(Scene modeling code data)
####

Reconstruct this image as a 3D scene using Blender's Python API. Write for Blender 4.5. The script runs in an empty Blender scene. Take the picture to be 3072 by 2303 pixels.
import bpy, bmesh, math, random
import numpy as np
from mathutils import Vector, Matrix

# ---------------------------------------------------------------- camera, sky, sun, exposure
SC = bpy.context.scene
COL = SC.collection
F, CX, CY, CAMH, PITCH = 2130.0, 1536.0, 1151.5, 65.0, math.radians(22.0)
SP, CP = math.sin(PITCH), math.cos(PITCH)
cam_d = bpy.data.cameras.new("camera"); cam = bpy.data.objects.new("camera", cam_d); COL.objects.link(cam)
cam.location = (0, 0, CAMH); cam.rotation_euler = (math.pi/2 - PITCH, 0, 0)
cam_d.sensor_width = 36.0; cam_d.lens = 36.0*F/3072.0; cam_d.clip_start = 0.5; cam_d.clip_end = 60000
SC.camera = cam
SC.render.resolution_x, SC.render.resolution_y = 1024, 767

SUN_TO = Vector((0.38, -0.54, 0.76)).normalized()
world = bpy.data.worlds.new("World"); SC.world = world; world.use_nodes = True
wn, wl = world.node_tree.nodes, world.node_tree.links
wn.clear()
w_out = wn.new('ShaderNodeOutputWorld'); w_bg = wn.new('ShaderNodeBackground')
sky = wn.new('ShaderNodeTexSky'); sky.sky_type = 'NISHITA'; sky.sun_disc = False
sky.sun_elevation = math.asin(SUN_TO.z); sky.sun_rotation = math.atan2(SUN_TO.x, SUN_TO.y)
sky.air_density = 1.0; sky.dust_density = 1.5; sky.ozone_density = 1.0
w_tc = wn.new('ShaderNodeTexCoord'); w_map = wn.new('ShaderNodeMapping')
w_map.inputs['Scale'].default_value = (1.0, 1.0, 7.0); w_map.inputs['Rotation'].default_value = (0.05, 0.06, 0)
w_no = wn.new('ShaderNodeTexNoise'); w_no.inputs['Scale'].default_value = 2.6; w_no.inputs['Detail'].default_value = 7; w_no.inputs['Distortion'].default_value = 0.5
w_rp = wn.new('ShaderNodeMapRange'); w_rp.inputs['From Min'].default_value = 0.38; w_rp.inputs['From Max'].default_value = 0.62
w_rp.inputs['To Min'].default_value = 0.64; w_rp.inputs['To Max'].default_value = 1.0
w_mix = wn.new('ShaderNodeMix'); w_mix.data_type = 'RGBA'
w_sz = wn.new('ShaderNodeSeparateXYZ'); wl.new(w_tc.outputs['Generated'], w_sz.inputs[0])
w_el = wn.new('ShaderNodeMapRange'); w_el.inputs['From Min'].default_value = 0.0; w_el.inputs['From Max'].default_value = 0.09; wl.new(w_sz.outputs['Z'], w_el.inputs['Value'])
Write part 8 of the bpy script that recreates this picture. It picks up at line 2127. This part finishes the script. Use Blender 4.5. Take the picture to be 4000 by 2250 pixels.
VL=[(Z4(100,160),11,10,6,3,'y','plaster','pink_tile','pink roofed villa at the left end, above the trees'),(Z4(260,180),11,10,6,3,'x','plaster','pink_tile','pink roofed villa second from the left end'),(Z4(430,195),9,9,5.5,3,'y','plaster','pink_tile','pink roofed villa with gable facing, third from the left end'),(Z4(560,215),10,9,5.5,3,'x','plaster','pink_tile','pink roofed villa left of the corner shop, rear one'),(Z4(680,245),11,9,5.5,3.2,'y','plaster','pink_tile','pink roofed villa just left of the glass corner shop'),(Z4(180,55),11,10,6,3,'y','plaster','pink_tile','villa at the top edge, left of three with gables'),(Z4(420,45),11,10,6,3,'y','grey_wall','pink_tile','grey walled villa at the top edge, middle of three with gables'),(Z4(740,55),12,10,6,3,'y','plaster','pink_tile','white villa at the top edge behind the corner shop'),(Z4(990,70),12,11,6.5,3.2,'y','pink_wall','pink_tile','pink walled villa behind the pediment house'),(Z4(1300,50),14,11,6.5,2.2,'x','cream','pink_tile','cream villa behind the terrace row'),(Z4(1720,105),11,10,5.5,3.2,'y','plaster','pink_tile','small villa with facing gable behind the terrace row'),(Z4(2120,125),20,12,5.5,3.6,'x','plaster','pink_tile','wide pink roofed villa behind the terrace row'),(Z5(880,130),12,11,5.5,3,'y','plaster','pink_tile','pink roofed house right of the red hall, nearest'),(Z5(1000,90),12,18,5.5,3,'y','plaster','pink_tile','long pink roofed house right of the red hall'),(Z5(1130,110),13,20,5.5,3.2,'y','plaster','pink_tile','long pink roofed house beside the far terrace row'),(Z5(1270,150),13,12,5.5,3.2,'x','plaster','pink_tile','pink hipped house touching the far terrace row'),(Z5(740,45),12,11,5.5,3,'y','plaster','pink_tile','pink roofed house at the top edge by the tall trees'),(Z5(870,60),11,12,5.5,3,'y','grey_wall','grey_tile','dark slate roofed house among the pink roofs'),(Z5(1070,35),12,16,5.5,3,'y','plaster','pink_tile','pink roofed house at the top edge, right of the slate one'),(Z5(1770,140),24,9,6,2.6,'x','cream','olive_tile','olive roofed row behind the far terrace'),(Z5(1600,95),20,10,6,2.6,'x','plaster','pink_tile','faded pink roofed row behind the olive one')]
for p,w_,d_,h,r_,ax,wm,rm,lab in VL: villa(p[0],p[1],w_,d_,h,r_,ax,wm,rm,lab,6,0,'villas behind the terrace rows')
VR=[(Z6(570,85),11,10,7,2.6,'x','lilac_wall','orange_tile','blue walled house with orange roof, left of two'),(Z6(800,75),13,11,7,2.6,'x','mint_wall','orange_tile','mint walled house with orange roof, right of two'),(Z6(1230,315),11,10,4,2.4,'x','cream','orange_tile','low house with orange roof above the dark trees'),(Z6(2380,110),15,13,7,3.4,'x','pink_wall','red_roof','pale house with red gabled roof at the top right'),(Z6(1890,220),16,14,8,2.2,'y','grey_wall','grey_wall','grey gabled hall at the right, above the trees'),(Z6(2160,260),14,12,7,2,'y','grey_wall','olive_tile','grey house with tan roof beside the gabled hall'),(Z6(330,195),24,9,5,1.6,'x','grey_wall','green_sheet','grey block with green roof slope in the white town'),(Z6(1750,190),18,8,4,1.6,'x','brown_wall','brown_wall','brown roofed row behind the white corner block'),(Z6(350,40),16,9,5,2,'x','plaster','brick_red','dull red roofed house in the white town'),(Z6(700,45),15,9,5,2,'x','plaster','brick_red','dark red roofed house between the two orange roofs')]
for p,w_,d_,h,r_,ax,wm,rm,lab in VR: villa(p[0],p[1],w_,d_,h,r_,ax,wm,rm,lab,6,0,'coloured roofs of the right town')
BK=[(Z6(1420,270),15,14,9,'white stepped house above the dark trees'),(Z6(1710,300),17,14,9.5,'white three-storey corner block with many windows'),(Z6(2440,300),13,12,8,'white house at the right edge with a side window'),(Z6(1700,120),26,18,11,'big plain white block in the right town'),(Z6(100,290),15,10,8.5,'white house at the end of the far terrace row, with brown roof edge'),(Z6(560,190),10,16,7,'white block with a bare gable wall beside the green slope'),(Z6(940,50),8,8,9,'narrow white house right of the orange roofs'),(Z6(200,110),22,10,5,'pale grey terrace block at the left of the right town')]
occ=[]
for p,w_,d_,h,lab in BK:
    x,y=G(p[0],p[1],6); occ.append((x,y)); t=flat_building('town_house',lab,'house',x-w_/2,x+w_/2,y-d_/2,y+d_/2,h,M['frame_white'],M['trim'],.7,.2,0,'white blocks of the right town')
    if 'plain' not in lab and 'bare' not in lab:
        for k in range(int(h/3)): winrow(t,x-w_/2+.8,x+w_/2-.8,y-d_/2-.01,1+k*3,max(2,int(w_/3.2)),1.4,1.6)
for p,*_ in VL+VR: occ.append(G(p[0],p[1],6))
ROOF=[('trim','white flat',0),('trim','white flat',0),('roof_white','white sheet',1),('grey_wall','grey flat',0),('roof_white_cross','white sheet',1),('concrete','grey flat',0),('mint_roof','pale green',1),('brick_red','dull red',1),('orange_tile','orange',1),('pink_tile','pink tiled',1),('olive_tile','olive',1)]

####

■ What is needed
From the very first line of the data through the line with "SC.render.resolution_x, SC.render.resolution_y = 1024, 767" in it, please reproduce each line exactly and output nothing more.

■ Response to this task
Reconstruct this image as a 3D scene using Blender's Python API. Write for Blender 4.5. The script runs in an empty Blender scene. Take the picture to be 3072 by 2303 pixels.
import bpy, bmesh, math, random
import numpy as np
from mathutils import Vector, Matrix

# ---------------------------------------------------------------- camera, sky, sun, exposure
SC = bpy.context.scene
COL = SC.collection
F, CX, CY, CAMH, PITCH = 2130.0, 1536.0, 1151.5, 65.0, math.radians(22.0)
SP, CP = math.sin(PITCH), math.cos(PITCH)
cam_d = bpy.data.cameras.new("camera"); cam = bpy.data.objects.new("camera", cam_d); COL.objects.link(cam)
cam.location = (0, 0, CAMH); cam.rotation_euler = (math.pi/2 - PITCH, 0, 0)
cam_d.sensor_width = 36.0; cam_d.lens = 36.0*F/3072.0; cam_d.clip_start = 0.5; cam_d.clip_end = 60000
SC.camera = cam
SC.render.resolution_x, SC.render.resolution_y = 1024, 767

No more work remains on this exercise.